The Church in Canada is irrevocably on a new path, said Winnipeg’s Gagnon.

“The whole process leading up to the delegations to Rome — all of the consultation, all of the walking together, all of the sharing information between the Church and Indigenous people, leading up to those special encounters with the Holy Father — that whole process has fed into these commitments (in the pastoral letters) and given them new life in that respect,” he said.

The Winnipeg archbishop cites the Indigenous Reconciliation Fund as an example of the new way of doing things. 

“The $30 million in fundraising efforts across the country also takes into consideration the work of local, Indigenous elders and knowledge keepers who work with the dioceses giving advice, commentary and help in the distribution of these funds,” he said. “That requires dialogue.
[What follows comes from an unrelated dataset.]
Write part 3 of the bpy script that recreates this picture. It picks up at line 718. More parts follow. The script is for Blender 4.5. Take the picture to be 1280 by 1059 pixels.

It requires engagement together.” 

As Canada’s bishops issue the letters, the Indigenous Reconciliation Fund stands at $9,007,503.37. The commitment for $30 million runs another three and a half years.

“People are going to read those letters. Some will say, ‘Good.’ Some will say, ‘No good, not good enough.’ What do we do?” asked Krotki. “Are we going to put our heads down and hide? No, we can’t do that. We need to find a way to walk together. We need to find that way… This is a process that is not going to end today. We all know that this is going to last.”